• Source material:
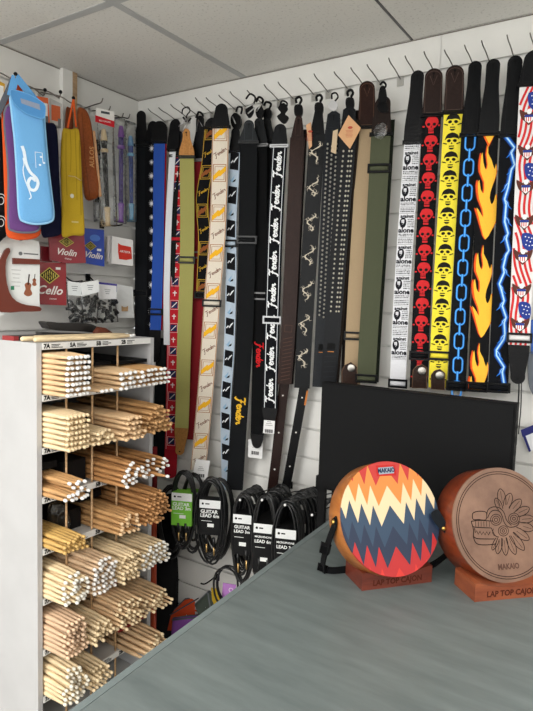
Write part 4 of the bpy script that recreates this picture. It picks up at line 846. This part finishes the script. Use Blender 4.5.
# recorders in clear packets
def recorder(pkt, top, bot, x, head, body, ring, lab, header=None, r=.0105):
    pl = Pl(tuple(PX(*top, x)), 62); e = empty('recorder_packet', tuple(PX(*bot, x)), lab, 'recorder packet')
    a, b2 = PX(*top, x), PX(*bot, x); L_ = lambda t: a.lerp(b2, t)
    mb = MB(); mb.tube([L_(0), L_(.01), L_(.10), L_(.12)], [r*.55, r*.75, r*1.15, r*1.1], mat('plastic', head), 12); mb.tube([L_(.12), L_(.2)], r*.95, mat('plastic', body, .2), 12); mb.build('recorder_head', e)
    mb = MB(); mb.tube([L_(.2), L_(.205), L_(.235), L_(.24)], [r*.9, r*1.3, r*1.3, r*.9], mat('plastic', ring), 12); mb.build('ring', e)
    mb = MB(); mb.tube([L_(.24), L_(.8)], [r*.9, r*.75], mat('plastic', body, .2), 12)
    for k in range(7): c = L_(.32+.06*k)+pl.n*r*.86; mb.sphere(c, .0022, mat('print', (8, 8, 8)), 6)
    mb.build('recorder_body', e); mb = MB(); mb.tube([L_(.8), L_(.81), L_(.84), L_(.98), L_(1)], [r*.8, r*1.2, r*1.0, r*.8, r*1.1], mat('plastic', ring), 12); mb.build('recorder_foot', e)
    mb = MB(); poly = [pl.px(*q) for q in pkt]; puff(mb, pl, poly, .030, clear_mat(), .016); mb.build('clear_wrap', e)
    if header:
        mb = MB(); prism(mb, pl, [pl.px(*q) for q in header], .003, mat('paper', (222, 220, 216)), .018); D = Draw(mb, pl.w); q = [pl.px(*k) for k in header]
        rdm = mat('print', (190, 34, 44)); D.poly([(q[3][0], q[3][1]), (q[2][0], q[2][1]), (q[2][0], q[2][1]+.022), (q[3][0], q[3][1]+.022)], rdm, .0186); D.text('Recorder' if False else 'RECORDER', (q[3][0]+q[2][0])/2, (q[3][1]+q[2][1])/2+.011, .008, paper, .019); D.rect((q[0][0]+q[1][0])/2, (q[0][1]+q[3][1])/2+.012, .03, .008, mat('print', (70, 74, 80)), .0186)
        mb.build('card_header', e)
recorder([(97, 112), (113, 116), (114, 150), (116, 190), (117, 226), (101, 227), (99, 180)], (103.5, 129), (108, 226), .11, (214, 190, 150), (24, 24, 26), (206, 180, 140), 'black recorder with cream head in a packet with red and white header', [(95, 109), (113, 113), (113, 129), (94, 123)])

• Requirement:
Return to the listing above and set it down exactly, leaving out its pictures.

• In response:
Write part 4 of the bpy script that recreates this picture. It picks up at line 846. This part finishes the script. Use Blender 4.5.
# recorders in clear packets
def recorder(pkt, top, bot, x, head, body, ring, lab, header=None, r=.0105):
    pl = Pl(tuple(PX(*top, x)), 62); e = empty('recorder_packet', tuple(PX(*bot, x)), lab, 'recorder packet')
    a, b2 = PX(*top, x), PX(*bot, x); L_ = lambda t: a.lerp(b2, t)
    mb = MB(); mb.tube([L_(0), L_(.01), L_(.10), L_(.12)], [r*.55, r*.75, r*1.15, r*1.1], mat('plastic', head), 12); mb.tube([L_(.12), L_(.2)], r*.95, mat('plastic', body, .2), 12); mb.build('recorder_head', e)
    mb = MB(); mb.tube([L_(.2), L_(.205), L_(.235), L_(.24)], [r*.9, r*1.3, r*1.3, r*.9], mat('plastic', ring), 12); mb.build('ring', e)
    mb = MB(); mb.tube([L_(.24), L_(.8)], [r*.9, r*.75], mat('plastic', body, .2), 12)
    for k in range(7): c = L_(.32+.06*k)+pl.n*r*.86; mb.sphere(c, .0022, mat('print', (8, 8, 8)), 6)
    mb.build('recorder_body', e); mb = MB(); mb.tube([L_(.8), L_(.81), L_(.84), L_(.98), L_(1)], [r*.8, r*1.2, r*1.0, r*.8, r*1.1], mat('plastic', ring), 12); mb.build('recorder_foot', e)
    mb = MB(); poly = [pl.px(*q) for q in pkt]; puff(mb, pl, poly, .030, clear_mat(), .016); mb.build('clear_wrap', e)
    if header:
        mb = MB(); prism(mb, pl, [pl.px(*q) for q in header], .003, mat('paper', (222, 220, 216)), .018); D = Draw(mb, pl.w); q = [pl.px(*k) for k in header]
        rdm = mat('print', (190, 34, 44)); D.poly([(q[3][0], q[3][1]), (q[2][0], q[2][1]), (q[2][0], q[2][1]+.022), (q[3][0], q[3][1]+.022)], rdm, .0186); D.text('Recorder' if False else 'RECORDER', (q[3][0]+q[2][0])/2, (q[3][1]+q[2][1])/2+.011, .008, paper, .019); D.rect((q[0][0]+q[1][0])/2, (q[0][1]+q[3][1])/2+.012, .03, .008, mat('print', (70, 74, 80)), .0186)
        mb.build('card_header', e)
recorder([(97, 112), (113, 116), (114, 150), (116, 190), (117, 226), (101, 227), (99, 180)], (103.5, 129), (108, 226), .11, (214, 190, 150), (24, 24, 26), (206, 180, 140), 'black recorder with cream head in a packet with red and white header', [(95, 109), (113, 113), (113, 129), (94, 123)])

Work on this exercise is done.